ITEM 9.01.  FINANCIAL STATEMENTS AND EXHIBITS

(d)  Exhibits
 
Number Description of Exhibits
3.1 Amendment to Bylaws dated May 17, 2011
 
 
 

 
 
SIGNATURES

Pursuant to the requirements of the Securities Exchange Act of 1934, the registrant has duly caused this report to be signed on its behalf by the undersigned hereunto duly authorized.

COMMUNITY BANK SHARES OF INDIANA, INC.
 
       
Date:    May 23, 2011  
By:
/s/ James D. Rickard  
    Name:  James D. Rickard  
    Title: President and CEO  
       
 
       
Date:    May 23, 2011  
By:
/s/ Paul A. Chrisco  
    Name:  Paul A. Chrisco  
    Title: Chief Financial Officer  
       
EX-3.1 2 v223807_ex3-1.htm Unassociated Document
Exhibit 3.1

AMENDMENT DATED AS OF MAY 17, 2011
TO
BYLAWS OF
COMMUNITY BANK SHARES OF INDIANA, INC.

Amendment to ARTICLE II of the Bylaws.  ARTICLE II of the Bylaws is hereby amended by (i) deleting in its entirety Section 2.3, and (ii) replacing the previous text of Section 2.3 with the following text as a new Section 2.3:

Organization.  Each meeting of the stockholders shall be presided over by a Chairman of the Meeting, who shall be designated by the Board of Directors, or in the absence of such designation, shall be chosen by a vote of the stockholders at the beginning of the meeting of stockholders.  The Chairman of the Meeting shall preside at and act as chairman of such meeting of the stockholders; and the Secretary, or in his absence, any person appointed by the Chairman of the Meeting, shall act as secretary of such meeting.
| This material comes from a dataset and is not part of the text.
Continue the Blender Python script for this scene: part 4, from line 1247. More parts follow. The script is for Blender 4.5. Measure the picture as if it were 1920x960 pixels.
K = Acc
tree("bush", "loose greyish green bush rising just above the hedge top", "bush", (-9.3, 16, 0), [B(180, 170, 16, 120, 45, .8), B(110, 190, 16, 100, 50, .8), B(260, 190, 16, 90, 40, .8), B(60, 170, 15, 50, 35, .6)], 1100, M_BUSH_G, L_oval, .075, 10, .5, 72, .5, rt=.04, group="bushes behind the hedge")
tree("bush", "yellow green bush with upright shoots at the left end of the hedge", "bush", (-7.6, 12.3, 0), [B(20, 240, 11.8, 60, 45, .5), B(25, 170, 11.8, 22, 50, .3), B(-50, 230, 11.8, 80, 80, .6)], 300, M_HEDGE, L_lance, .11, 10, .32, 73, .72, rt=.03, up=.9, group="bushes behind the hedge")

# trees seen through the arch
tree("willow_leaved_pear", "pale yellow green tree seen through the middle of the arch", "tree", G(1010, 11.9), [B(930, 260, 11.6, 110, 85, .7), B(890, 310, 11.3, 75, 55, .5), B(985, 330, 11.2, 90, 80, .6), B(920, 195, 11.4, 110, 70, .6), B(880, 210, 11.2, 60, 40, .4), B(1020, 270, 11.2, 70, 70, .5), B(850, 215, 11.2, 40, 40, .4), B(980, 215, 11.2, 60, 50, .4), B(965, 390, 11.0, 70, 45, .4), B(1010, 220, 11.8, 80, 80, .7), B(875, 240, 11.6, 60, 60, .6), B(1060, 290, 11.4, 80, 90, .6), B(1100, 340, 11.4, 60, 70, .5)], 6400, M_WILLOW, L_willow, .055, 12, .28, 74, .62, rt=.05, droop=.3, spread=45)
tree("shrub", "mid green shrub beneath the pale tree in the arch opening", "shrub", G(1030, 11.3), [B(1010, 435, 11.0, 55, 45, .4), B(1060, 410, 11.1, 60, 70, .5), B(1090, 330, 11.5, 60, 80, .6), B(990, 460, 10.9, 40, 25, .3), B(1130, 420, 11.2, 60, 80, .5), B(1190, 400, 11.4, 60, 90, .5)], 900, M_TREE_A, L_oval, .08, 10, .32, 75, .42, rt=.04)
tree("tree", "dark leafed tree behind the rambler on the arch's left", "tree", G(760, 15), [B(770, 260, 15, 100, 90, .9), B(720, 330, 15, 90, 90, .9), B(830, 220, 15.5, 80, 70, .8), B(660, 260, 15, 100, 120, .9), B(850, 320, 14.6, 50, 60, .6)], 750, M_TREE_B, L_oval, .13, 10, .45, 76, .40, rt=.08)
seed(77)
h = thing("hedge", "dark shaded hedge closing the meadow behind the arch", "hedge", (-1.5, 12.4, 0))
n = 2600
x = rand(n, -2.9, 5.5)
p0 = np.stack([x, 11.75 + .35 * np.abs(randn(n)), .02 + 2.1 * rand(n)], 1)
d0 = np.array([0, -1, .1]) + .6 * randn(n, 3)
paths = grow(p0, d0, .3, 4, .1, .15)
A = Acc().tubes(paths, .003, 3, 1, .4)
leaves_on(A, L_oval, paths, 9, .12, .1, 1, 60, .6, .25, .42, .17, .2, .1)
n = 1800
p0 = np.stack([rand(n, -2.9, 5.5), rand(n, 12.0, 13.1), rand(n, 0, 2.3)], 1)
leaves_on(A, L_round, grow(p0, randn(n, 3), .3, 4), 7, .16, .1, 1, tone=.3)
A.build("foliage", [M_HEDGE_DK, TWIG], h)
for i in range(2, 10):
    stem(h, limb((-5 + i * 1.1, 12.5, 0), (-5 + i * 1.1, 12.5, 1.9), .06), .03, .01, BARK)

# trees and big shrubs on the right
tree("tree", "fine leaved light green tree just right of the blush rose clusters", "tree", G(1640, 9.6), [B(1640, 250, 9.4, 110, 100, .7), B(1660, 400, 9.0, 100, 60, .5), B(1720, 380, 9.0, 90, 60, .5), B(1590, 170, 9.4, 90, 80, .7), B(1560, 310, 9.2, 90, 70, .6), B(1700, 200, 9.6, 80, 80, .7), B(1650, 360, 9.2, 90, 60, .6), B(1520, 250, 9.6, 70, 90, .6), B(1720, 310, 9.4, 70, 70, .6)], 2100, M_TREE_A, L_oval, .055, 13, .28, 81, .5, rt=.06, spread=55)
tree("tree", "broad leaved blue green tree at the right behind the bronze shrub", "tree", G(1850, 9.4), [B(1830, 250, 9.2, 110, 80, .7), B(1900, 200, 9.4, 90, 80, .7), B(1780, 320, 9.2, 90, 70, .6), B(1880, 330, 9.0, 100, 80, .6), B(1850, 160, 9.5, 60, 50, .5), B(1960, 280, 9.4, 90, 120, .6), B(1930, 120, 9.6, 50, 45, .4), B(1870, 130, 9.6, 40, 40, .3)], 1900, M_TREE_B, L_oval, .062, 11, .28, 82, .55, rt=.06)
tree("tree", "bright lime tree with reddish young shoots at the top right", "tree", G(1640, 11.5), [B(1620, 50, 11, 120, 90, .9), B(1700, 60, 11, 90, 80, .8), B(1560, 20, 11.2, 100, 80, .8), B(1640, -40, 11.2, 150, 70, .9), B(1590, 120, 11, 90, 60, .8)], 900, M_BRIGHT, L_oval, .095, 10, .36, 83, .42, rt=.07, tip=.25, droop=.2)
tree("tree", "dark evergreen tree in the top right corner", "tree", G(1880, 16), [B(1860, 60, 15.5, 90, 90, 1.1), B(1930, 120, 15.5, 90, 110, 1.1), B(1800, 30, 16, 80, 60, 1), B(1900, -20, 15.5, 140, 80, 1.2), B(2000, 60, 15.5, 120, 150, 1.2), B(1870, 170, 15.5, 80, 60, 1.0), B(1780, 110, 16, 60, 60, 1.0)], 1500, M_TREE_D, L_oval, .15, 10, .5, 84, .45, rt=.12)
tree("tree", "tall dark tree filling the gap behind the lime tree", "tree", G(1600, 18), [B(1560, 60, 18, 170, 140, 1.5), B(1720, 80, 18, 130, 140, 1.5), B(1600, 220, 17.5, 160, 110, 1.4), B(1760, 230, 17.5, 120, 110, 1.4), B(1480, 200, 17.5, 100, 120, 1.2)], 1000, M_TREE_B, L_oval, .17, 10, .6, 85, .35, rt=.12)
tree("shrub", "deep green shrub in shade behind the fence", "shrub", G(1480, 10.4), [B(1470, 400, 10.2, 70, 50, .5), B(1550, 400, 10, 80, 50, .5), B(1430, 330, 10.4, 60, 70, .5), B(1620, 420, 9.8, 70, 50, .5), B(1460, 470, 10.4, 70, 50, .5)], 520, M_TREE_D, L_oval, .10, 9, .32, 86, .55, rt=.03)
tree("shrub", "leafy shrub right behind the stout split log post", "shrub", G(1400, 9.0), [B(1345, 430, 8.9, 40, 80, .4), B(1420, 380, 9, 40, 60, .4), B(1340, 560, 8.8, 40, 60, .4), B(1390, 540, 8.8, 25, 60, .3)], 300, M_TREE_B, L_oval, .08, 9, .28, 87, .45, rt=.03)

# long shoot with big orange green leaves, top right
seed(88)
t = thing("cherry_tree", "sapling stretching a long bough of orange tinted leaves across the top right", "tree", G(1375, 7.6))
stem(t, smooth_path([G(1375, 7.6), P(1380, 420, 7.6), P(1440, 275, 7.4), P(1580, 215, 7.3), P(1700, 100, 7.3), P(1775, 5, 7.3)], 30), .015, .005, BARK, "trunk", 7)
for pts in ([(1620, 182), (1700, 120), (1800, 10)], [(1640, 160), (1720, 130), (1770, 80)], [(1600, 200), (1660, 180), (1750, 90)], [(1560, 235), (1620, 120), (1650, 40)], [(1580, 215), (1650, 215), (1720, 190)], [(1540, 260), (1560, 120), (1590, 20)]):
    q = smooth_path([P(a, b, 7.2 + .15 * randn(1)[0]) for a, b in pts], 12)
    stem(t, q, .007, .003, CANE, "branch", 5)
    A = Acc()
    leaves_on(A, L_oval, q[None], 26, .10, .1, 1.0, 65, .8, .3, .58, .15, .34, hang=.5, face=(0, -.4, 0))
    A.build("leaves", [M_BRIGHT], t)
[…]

The Chairman of the Meeting of the stockholders, unless prescribed by law or regulation, shall determine the order of business and procedures at the meeting, including such regulation of the manner of voting and the conduct of discussions as shall be deemed appropriate by him in his sole discretion.  The Chairman of the Meeting shall conduct such meeting in a businesslike and fair manner, but shall not be obligated to follow any technical, formal, or parliamentary rules or principles of procedure.  Without limiting the generality of the foregoing, the Chairman of the Meeting shall have all the powers usually vested in a chairman of a meeting of stockholders.